Use row-pipeline operators for Cypher-style MATCH … RETURN flows after pattern matching.

Scope#

  • This page covers row-table operations: rows, where_rows, with_, return_, select, order_by, skip, limit, distinct, unwind, group_by.

  • For same-path MATCH constraints, use GFQL WHERE (Same-Path Constraints) (where=[…]).

Minimal Example#

from graphistry import n, e_forward, gt
from graphistry.compute import rows, where_rows, return_, order_by, limit

top_people = g.gfql([
    n({"type": "Person"}),
    e_forward({"type": "FOLLOWS"}),
    n({"type": "Person", "score": gt(0)}, name="p"),
    rows(table="nodes", source="p"),
    where_rows(expr="score >= 50"),
    return_(["id", "name", "score"]),
    order_by([("score", "desc"), ("name", "asc")]),
    limit(10),
])

Key Semantics#

  • rows(table=”nodes” or table=”edges”, source=”alias”) selects the active row table.

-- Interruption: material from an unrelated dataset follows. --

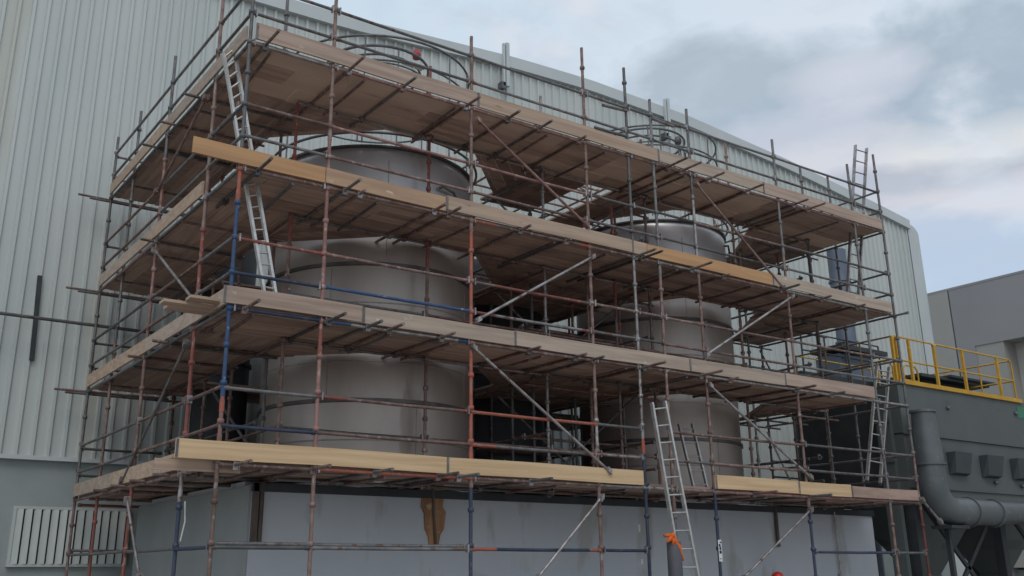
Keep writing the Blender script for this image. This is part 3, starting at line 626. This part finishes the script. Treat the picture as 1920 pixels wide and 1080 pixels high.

  • source must reference a prior matcher alias from name=”…”.

  • where_rows(…) filters the active row table (not chain aliases).

  • return_, with_, and select use the same projection shape.

rows(table=…, source=…) in practice#

from graphistry import n, e_forward
from graphistry.compute import rows, return_, order_by

# Node rows matched by alias "p"
people_rows = g.gfql([
    n({"type": "Person"}, name="p"),
    e_forward(name="r"),
    n(name="q"),
    rows(table="nodes", source="p"),
    return_(["id", "name", "score"]),
    order_by([("id", "asc")]),
])

# Edge rows matched by alias "r"
edge_rows = g.gfql([
    n(name="a"),
    e_forward({"type": "FOLLOWS"}, name="r"),
    n(name="b"),
    rows(table="edges", source="r"),
    return_(["s", "d", "type", "weight"]),
])
  • table=”nodes” switches to node rows; table=”edges” switches to edge rows.

  • source=”p” (or “r”) keeps only rows participating in that named matcher.

  • If source is omitted (rows(table=”nodes”)), the full active table is used.

  • For edge rows, replace s/d with your graph’s configured edge endpoint column names.

where_rows(expr=”…”): expression language#

from graphistry import n
from graphistry.compute import rows, where_rows, return_

filtered = g.gfql([
    n({"type": "Person"}, name="p"),
    rows(table="nodes", source="p"),
    where_rows(expr="score >= 50 AND name STARTS WITH 'A' AND manager_id IS NOT NULL"),
    return_(["id", "name", "score", "manager_id"]),
])
  • expr uses the GFQL row-expression parser (Cypher-like subset).

  • Columns are referenced by active row-table column name (for example, score, name).

  • Common operators: AND, OR, NOT, =, !=, <>, <, <=, >, >=, IS NULL, IS NOT NULL, IN, CONTAINS, STARTS WITH, ENDS WITH.

  • For predicate helpers like lt(…)/between(…), use where_rows(filter_dict=…).

  • Unsupported row expressions are rejected by validator/runtime.

with_, select, return_: same projection model#

from graphistry import n
from graphistry.compute import rows, with_, where_rows, return_

ranked = g.gfql([
    n({"type": "Person"}, name="p"),
    rows(table="nodes", source="p"),
    with_([
        "id",                       # shorthand for ("id", "id")
        ("score2", "score * 2"),   # tuple is (output_name, expression)
        ("person_name", "name"),   # rename
    ]),
    where_rows(expr="score2 >= 100"),
    return_(["id", "person_name", "score2"]),
])
from graphistry import n
from graphistry.compute import rows, select

projected = g.gfql([
    n({"type": "Person"}, name="p"),
    rows(table="nodes", source="p"),
    select([
        ("person_id", "id"),
        ("score2", "score * 2"),
    ]),
])

with_(…), select(…), and return_(…) all accept:

  • Shorthand string: “col” means ( “col”, “col” ).

  • Tuple form: (output_name, expression_or_source_column).

  • Mixed lists of shorthand + tuples.

Notes#

  • return_([“id”]) is shorthand for return_([(“id”, “id”)]).

  • Multiple projection steps are allowed and applied left-to-right: return_(…), with_(…), and select(…) each project from the current active row table produced by prior steps. Later projections can only reference columns that still exist after earlier projections.

  • order_by([(“col”, “asc” | “desc”)]) sorts by one or more keys.

  • skip(n) and limit(n) are row offsets/caps.

  • In where_rows(expr=”…”), comparison operators are =, !=, <>, <, <=, >, >=.

  • For temporal/date-time row filtering, where_rows(filter_dict=…) uses the same predicate operators as MATCH filters (gt, ge, lt, le, eq, ne, between).

  • Call-step placement rule: row-pipeline calls (rows, where_rows, return_, with_, select, order_by, skip, limit, distinct, unwind, group_by) are chain-list steps. Do not interleave call steps with n()/e() traversals in the chain interior; place calls in boundary prefix/suffix segments around traversal steps.

  • Unsupported row expressions are rejected by validator/runtime.